- _Description of the task_
Return each line of the listing below, unchanged, and omit the images.

- _Stored data_
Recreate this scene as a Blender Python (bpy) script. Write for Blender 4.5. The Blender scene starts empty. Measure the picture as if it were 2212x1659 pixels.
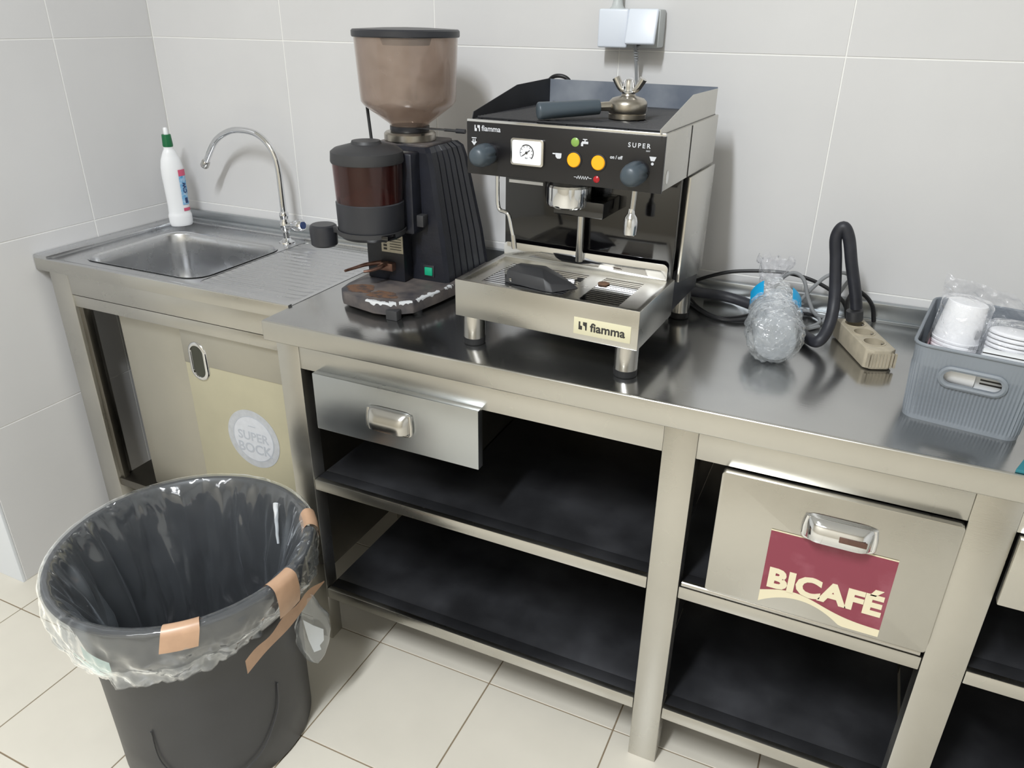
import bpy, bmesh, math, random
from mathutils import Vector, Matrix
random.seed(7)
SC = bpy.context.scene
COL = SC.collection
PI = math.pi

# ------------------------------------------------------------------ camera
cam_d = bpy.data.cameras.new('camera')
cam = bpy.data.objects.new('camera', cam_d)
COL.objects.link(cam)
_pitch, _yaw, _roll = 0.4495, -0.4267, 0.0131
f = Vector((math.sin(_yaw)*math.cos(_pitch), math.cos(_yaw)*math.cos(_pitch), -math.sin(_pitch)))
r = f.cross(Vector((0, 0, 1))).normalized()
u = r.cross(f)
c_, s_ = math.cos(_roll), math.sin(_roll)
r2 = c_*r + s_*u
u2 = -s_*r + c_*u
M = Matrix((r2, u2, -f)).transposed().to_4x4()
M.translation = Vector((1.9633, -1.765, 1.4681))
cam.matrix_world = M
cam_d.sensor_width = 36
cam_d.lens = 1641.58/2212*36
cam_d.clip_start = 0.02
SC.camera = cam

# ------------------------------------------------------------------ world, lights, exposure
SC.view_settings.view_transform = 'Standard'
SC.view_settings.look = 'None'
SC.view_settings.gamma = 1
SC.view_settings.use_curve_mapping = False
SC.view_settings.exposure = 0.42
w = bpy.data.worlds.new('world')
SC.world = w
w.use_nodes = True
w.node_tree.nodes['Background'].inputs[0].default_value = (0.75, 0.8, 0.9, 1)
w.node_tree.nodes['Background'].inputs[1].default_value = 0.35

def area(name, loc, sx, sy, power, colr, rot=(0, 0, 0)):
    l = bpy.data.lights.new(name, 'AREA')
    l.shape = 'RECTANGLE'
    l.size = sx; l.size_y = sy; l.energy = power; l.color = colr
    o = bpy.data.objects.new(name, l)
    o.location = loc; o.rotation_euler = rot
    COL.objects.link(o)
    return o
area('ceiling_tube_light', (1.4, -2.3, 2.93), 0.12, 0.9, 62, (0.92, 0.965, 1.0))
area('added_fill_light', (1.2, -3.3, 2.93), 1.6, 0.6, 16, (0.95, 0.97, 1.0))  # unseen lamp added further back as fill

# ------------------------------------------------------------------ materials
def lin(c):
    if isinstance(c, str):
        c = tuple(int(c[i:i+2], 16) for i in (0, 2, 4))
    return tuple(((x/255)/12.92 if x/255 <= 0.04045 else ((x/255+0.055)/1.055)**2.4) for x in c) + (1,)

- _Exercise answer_
Recreate this scene as a Blender Python (bpy) script. Write for Blender 4.5. The Blender scene starts empty. Measure the picture as if it were 2212x1659 pixels.
import bpy, bmesh, math, random
from mathutils import Vector, Matrix
random.seed(7)
SC = bpy.context.scene
COL = SC.collection
PI = math.pi

# ------------------------------------------------------------------ camera
cam_d = bpy.data.cameras.new('camera')
cam = bpy.data.objects.new('camera', cam_d)
COL.objects.link(cam)
_pitch, _yaw, _roll = 0.4495, -0.4267, 0.0131
f = Vector((math.sin(_yaw)*math.cos(_pitch), math.cos(_yaw)*math.cos(_pitch), -math.sin(_pitch)))
r = f.cross(Vector((0, 0, 1))).normalized()
u = r.cross(f)
c_, s_ = math.cos(_roll), math.sin(_roll)
r2 = c_*r + s_*u
u2 = -s_*r + c_*u
M = Matrix((r2, u2, -f)).transposed().to_4x4()
M.translation = Vector((1.9633, -1.765, 1.4681))
cam.matrix_world = M
cam_d.sensor_width = 36
cam_d.lens = 1641.58/2212*36
cam_d.clip_start = 0.02
SC.camera = cam

# ------------------------------------------------------------------ world, lights, exposure
SC.view_settings.view_transform = 'Standard'
SC.view_settings.look = 'None'
SC.view_settings.gamma = 1
SC.view_settings.use_curve_mapping = False
SC.view_settings.exposure = 0.42
w = bpy.data.worlds.new('world')
SC.world = w
w.use_nodes = True
w.node_tree.nodes['Background'].inputs[0].default_value = (0.75, 0.8, 0.9, 1)
w.node_tree.nodes['Background'].inputs[1].default_value = 0.35

def area(name, loc, sx, sy, power, colr, rot=(0, 0, 0)):
    l = bpy.data.lights.new(name, 'AREA')
    l.shape = 'RECTANGLE'
    l.size = sx; l.size_y = sy; l.energy = power; l.color = colr
    o = bpy.data.objects.new(name, l)
    o.location = loc; o.rotation_euler = rot
    COL.objects.link(o)
    return o
area('ceiling_tube_light', (1.4, -2.3, 2.93), 0.12, 0.9, 62, (0.92, 0.965, 1.0))
area('added_fill_light', (1.2, -3.3, 2.93), 1.6, 0.6, 16, (0.95, 0.97, 1.0))  # unseen lamp added further back as fill

# ------------------------------------------------------------------ materials
def lin(c):
    if isinstance(c, str):
        c = tuple(int(c[i:i+2], 16) for i in (0, 2, 4))
    return tuple(((x/255)/12.92 if x/255 <= 0.04045 else ((x/255+0.055)/1.055)**2.4) for x in c) + (1,)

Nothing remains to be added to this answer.